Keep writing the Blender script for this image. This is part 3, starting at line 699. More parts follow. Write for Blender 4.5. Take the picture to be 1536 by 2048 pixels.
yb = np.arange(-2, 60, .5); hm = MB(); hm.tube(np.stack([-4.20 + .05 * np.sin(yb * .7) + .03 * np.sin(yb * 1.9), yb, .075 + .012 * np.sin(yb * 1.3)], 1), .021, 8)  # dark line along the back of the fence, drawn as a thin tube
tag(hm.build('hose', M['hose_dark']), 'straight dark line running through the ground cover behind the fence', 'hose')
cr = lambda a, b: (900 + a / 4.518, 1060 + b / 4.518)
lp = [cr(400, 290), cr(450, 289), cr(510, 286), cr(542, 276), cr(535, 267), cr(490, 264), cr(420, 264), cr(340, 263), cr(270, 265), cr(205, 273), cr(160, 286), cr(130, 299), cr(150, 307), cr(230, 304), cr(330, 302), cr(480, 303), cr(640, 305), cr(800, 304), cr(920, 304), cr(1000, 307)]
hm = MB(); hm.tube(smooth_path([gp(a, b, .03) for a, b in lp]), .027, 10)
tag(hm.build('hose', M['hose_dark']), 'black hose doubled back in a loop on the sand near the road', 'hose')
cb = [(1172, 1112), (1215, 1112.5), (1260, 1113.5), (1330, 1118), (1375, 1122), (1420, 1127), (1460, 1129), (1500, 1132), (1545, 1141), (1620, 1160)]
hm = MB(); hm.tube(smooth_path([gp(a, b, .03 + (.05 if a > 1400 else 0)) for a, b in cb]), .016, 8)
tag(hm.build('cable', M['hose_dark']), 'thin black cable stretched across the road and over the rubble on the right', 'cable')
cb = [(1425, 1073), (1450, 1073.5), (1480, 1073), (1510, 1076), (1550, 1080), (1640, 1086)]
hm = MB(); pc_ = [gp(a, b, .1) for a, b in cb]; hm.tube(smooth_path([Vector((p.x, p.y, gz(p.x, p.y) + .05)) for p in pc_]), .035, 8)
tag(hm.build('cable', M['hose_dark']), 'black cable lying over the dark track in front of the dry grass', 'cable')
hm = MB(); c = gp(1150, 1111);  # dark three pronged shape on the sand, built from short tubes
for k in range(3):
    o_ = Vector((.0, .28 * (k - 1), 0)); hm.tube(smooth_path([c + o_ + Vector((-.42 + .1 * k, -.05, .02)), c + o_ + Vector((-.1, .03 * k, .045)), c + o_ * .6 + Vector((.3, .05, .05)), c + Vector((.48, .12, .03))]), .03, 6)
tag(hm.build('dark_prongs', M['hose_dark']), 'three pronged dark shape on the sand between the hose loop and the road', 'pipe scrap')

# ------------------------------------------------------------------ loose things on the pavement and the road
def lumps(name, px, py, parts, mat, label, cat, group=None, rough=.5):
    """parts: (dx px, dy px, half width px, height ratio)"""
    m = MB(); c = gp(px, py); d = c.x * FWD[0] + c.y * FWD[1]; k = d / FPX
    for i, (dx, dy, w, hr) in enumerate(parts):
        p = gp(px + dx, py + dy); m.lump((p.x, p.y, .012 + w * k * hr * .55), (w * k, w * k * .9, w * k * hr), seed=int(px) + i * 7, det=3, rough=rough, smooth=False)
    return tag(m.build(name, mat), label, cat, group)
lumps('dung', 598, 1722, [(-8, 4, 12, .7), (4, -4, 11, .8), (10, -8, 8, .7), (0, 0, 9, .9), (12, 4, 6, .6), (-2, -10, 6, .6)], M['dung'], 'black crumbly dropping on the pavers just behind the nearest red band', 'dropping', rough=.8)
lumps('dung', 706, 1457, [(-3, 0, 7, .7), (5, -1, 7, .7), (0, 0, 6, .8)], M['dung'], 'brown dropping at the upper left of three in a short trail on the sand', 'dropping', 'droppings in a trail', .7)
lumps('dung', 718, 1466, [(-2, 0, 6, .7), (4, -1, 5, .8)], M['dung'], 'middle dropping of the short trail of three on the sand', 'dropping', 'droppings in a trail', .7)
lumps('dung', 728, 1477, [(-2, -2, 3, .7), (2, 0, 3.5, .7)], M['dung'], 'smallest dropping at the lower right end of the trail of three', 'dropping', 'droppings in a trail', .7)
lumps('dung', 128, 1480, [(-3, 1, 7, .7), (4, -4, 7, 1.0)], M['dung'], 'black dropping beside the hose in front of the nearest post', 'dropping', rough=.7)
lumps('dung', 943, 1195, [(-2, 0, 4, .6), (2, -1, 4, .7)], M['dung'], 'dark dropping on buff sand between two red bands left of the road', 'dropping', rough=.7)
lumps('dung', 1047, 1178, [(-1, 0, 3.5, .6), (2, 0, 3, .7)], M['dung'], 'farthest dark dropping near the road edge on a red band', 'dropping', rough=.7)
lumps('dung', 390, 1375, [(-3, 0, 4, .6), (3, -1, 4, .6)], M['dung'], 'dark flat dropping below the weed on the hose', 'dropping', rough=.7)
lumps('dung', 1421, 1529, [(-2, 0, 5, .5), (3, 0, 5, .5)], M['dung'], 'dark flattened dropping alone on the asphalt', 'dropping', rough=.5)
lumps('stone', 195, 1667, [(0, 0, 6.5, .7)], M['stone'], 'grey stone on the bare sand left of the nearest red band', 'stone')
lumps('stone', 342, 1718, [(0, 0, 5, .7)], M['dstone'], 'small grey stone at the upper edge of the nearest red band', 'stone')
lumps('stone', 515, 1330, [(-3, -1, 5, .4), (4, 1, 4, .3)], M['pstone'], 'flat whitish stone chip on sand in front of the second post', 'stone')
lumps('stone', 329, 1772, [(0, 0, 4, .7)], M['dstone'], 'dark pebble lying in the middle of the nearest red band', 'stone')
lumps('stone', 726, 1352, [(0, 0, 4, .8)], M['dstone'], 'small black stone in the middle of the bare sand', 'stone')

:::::

- [WHAT YOU ARE ASKED TO DO]:
Reproduce the listing above word for word.

- [ANSWER BELOW]:
Keep writing the Blender script for this image. This is part 3, starting at line 699. More parts follow. Write for Blender 4.5. Take the picture to be 1536 by 2048 pixels.
yb = np.arange(-2, 60, .5); hm = MB(); hm.tube(np.stack([-4.20 + .05 * np.sin(yb * .7) + .03 * np.sin(yb * 1.9), yb, .075 + .012 * np.sin(yb * 1.3)], 1), .021, 8)  # dark line along the back of the fence, drawn as a thin tube
tag(hm.build('hose', M['hose_dark']), 'straight dark line running through the ground cover behind the fence', 'hose')
cr = lambda a, b: (900 + a / 4.518, 1060 + b / 4.518)
lp = [cr(400, 290), cr(450, 289), cr(510, 286), cr(542, 276), cr(535, 267), cr(490, 264), cr(420, 264), cr(340, 263), cr(270, 265), cr(205, 273), cr(160, 286), cr(130, 299), cr(150, 307), cr(230, 304), cr(330, 302), cr(480, 303), cr(640, 305), cr(800, 304), cr(920, 304), cr(1000, 307)]
hm = MB(); hm.tube(smooth_path([gp(a, b, .03) for a, b in lp]), .027, 10)
tag(hm.build('hose', M['hose_dark']), 'black hose doubled back in a loop on the sand near the road', 'hose')
cb = [(1172, 1112), (1215, 1112.5), (1260, 1113.5), (1330, 1118), (1375, 1122), (1420, 1127), (1460, 1129), (1500, 1132), (1545, 1141), (1620, 1160)]
hm = MB(); hm.tube(smooth_path([gp(a, b, .03 + (.05 if a > 1400 else 0)) for a, b in cb]), .016, 8)
tag(hm.build('cable', M['hose_dark']), 'thin black cable stretched across the road and over the rubble on the right', 'cable')
cb = [(1425, 1073), (1450, 1073.5), (1480, 1073), (1510, 1076), (1550, 1080), (1640, 1086)]
hm = MB(); pc_ = [gp(a, b, .1) for a, b in cb]; hm.tube(smooth_path([Vector((p.x, p.y, gz(p.x, p.y) + .05)) for p in pc_]), .035, 8)
tag(hm.build('cable', M['hose_dark']), 'black cable lying over the dark track in front of the dry grass', 'cable')
hm = MB(); c = gp(1150, 1111);  # dark three pronged shape on the sand, built from short tubes
for k in range(3):
    o_ = Vector((.0, .28 * (k - 1), 0)); hm.tube(smooth_path([c + o_ + Vector((-.42 + .1 * k, -.05, .02)), c + o_ + Vector((-.1, .03 * k, .045)), c + o_ * .6 + Vector((.3, .05, .05)), c + Vector((.48, .12, .03))]), .03, 6)
tag(hm.build('dark_prongs', M['hose_dark']), 'three pronged dark shape on the sand between the hose loop and the road', 'pipe scrap')

# ------------------------------------------------------------------ loose things on the pavement and the road
def lumps(name, px, py, parts, mat, label, cat, group=None, rough=.5):
    """parts: (dx px, dy px, half width px, height ratio)"""
    m = MB(); c = gp(px, py); d = c.x * FWD[0] + c.y * FWD[1]; k = d / FPX
    for i, (dx, dy, w, hr) in enumerate(parts):
        p = gp(px + dx, py + dy); m.lump((p.x, p.y, .012 + w * k * hr * .55), (w * k, w * k * .9, w * k * hr), seed=int(px) + i * 7, det=3, rough=rough, smooth=False)
    return tag(m.build(name, mat), label, cat, group)
lumps('dung', 598, 1722, [(-8, 4, 12, .7), (4, -4, 11, .8), (10, -8, 8, .7), (0, 0, 9, .9), (12, 4, 6, .6), (-2, -10, 6, .6)], M['dung'], 'black crumbly dropping on the pavers just behind the nearest red band', 'dropping', rough=.8)
lumps('dung', 706, 1457, [(-3, 0, 7, .7), (5, -1, 7, .7), (0, 0, 6, .8)], M['dung'], 'brown dropping at the upper left of three in a short trail on the sand', 'dropping', 'droppings in a trail', .7)
lumps('dung', 718, 1466, [(-2, 0, 6, .7), (4, -1, 5, .8)], M['dung'], 'middle dropping of the short trail of three on the sand', 'dropping', 'droppings in a trail', .7)
lumps('dung', 728, 1477, [(-2, -2, 3, .7), (2, 0, 3.5, .7)], M['dung'], 'smallest dropping at the lower right end of the trail of three', 'dropping', 'droppings in a trail', .7)
lumps('dung', 128, 1480, [(-3, 1, 7, .7), (4, -4, 7, 1.0)], M['dung'], 'black dropping beside the hose in front of the nearest post', 'dropping', rough=.7)
lumps('dung', 943, 1195, [(-2, 0, 4, .6), (2, -1, 4, .7)], M['dung'], 'dark dropping on buff sand between two red bands left of the road', 'dropping', rough=.7)
lumps('dung', 1047, 1178, [(-1, 0, 3.5, .6), (2, 0, 3, .7)], M['dung'], 'farthest dark dropping near the road edge on a red band', 'dropping', rough=.7)
lumps('dung', 390, 1375, [(-3, 0, 4, .6), (3, -1, 4, .6)], M['dung'], 'dark flat dropping below the weed on the hose', 'dropping', rough=.7)
lumps('dung', 1421, 1529, [(-2, 0, 5, .5), (3, 0, 5, .5)], M['dung'], 'dark flattened dropping alone on the asphalt', 'dropping', rough=.5)
lumps('stone', 195, 1667, [(0, 0, 6.5, .7)], M['stone'], 'grey stone on the bare sand left of the nearest red band', 'stone')
lumps('stone', 342, 1718, [(0, 0, 5, .7)], M['dstone'], 'small grey stone at the upper edge of the nearest red band', 'stone')
lumps('stone', 515, 1330, [(-3, -1, 5, .4), (4, 1, 4, .3)], M['pstone'], 'flat whitish stone chip on sand in front of the second post', 'stone')
lumps('stone', 329, 1772, [(0, 0, 4, .7)], M['dstone'], 'dark pebble lying in the middle of the nearest red band', 'stone')
lumps('stone', 726, 1352, [(0, 0, 4, .8)], M['dstone'], 'small black stone in the middle of the bare sand', 'stone')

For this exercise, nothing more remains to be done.